╭─ GIVEN MATERIAL

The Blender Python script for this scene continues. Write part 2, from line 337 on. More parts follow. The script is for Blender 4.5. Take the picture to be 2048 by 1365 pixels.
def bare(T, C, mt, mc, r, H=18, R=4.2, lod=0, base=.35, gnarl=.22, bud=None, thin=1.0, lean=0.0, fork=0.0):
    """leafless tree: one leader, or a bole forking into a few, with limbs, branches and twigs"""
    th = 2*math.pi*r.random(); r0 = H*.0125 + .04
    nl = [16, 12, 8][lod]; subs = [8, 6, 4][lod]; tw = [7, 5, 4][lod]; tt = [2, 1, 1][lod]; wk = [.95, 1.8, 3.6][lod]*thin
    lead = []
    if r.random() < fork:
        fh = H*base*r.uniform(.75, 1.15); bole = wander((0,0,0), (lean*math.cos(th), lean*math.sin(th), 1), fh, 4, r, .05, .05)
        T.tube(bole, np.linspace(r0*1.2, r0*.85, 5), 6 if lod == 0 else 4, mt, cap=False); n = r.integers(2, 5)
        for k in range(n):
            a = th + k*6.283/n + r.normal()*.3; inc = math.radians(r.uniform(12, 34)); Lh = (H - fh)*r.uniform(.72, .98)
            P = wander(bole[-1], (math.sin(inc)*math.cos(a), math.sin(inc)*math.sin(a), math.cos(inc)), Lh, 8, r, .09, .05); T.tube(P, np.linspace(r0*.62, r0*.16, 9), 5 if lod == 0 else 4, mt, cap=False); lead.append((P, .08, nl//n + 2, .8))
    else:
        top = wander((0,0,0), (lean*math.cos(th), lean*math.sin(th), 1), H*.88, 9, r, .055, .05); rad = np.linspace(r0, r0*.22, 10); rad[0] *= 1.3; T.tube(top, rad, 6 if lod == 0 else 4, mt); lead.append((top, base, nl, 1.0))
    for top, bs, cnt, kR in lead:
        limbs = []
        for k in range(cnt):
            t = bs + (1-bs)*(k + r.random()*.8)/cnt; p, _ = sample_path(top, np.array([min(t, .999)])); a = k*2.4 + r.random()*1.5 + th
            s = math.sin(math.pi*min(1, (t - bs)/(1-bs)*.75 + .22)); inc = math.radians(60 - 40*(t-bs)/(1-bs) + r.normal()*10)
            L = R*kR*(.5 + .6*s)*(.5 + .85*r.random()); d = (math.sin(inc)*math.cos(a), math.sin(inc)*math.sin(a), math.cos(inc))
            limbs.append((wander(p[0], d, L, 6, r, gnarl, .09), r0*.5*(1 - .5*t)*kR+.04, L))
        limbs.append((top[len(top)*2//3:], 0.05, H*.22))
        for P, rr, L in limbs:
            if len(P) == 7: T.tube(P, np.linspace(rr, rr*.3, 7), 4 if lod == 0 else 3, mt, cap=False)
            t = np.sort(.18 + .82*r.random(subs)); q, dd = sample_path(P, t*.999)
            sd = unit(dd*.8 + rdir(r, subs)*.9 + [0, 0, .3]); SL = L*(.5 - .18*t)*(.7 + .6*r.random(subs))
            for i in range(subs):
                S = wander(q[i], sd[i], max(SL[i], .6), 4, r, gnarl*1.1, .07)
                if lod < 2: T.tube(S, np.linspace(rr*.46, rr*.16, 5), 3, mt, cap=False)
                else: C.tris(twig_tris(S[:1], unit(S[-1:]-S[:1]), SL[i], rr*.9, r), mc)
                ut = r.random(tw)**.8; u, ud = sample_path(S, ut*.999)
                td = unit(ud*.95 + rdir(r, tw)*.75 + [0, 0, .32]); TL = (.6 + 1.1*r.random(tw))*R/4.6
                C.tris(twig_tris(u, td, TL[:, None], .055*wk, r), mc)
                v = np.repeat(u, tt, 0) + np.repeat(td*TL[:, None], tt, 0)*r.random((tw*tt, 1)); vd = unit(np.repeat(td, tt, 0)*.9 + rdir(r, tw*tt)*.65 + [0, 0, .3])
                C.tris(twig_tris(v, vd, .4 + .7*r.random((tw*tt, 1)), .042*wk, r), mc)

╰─

All of the data needs to be reproduced exactly, with no line missing.

The Blender Python script for this scene continues. Write part 2, from line 337 on. More parts follow. The script is for Blender 4.5. Take the picture to be 2048 by 1365 pixels.
def bare(T, C, mt, mc, r, H=18, R=4.2, lod=0, base=.35, gnarl=.22, bud=None, thin=1.0, lean=0.0, fork=0.0):
    """leafless tree: one leader, or a bole forking into a few, with limbs, branches and twigs"""
    th = 2*math.pi*r.random(); r0 = H*.0125 + .04
    nl = [16, 12, 8][lod]; subs = [8, 6, 4][lod]; tw = [7, 5, 4][lod]; tt = [2, 1, 1][lod]; wk = [.95, 1.8, 3.6][lod]*thin
    lead = []
    if r.random() < fork:
        fh = H*base*r.uniform(.75, 1.15); bole = wander((0,0,0), (lean*math.cos(th), lean*math.sin(th), 1), fh, 4, r, .05, .05)
        T.tube(bole, np.linspace(r0*1.2, r0*.85, 5), 6 if lod == 0 else 4, mt, cap=False); n = r.integers(2, 5)
        for k in range(n):
            a = th + k*6.283/n + r.normal()*.3; inc = math.radians(r.uniform(12, 34)); Lh = (H - fh)*r.uniform(.72, .98)
            P = wander(bole[-1], (math.sin(inc)*math.cos(a), math.sin(inc)*math.sin(a), math.cos(inc)), Lh, 8, r, .09, .05); T.tube(P, np.linspace(r0*.62, r0*.16, 9), 5 if lod == 0 else 4, mt, cap=False); lead.append((P, .08, nl//n + 2, .8))
    else:
        top = wander((0,0,0), (lean*math.cos(th), lean*math.sin(th), 1), H*.88, 9, r, .055, .05); rad = np.linspace(r0, r0*.22, 10); rad[0] *= 1.3; T.tube(top, rad, 6 if lod == 0 else 4, mt); lead.append((top, base, nl, 1.0))
    for top, bs, cnt, kR in lead:
        limbs = []
        for k in range(cnt):
            t = bs + (1-bs)*(k + r.random()*.8)/cnt; p, _ = sample_path(top, np.array([min(t, .999)])); a = k*2.4 + r.random()*1.5 + th
            s = math.sin(math.pi*min(1, (t - bs)/(1-bs)*.75 + .22)); inc = math.radians(60 - 40*(t-bs)/(1-bs) + r.normal()*10)
            L = R*kR*(.5 + .6*s)*(.5 + .85*r.random()); d = (math.sin(inc)*math.cos(a), math.sin(inc)*math.sin(a), math.cos(inc))
            limbs.append((wander(p[0], d, L, 6, r, gnarl, .09), r0*.5*(1 - .5*t)*kR+.04, L))
        limbs.append((top[len(top)*2//3:], 0.05, H*.22))
        for P, rr, L in limbs:
            if len(P) == 7: T.tube(P, np.linspace(rr, rr*.3, 7), 4 if lod == 0 else 3, mt, cap=False)
            t = np.sort(.18 + .82*r.random(subs)); q, dd = sample_path(P, t*.999)
            sd = unit(dd*.8 + rdir(r, subs)*.9 + [0, 0, .3]); SL = L*(.5 - .18*t)*(.7 + .6*r.random(subs))
            for i in range(subs):
                S = wander(q[i], sd[i], max(SL[i], .6), 4, r, gnarl*1.1, .07)
                if lod < 2: T.tube(S, np.linspace(rr*.46, rr*.16, 5), 3, mt, cap=False)
                else: C.tris(twig_tris(S[:1], unit(S[-1:]-S[:1]), SL[i], rr*.9, r), mc)
                ut = r.random(tw)**.8; u, ud = sample_path(S, ut*.999)
                td = unit(ud*.95 + rdir(r, tw)*.75 + [0, 0, .32]); TL = (.6 + 1.1*r.random(tw))*R/4.6
                C.tris(twig_tris(u, td, TL[:, None], .055*wk, r), mc)
                v = np.repeat(u, tt, 0) + np.repeat(td*TL[:, None], tt, 0)*r.random((tw*tt, 1)); vd = unit(np.repeat(td, tt, 0)*.9 + rdir(r, tw*tt)*.65 + [0, 0, .3])
                C.tris(twig_tris(v, vd, .4 + .7*r.random((tw*tt, 1)), .042*wk, r), mc)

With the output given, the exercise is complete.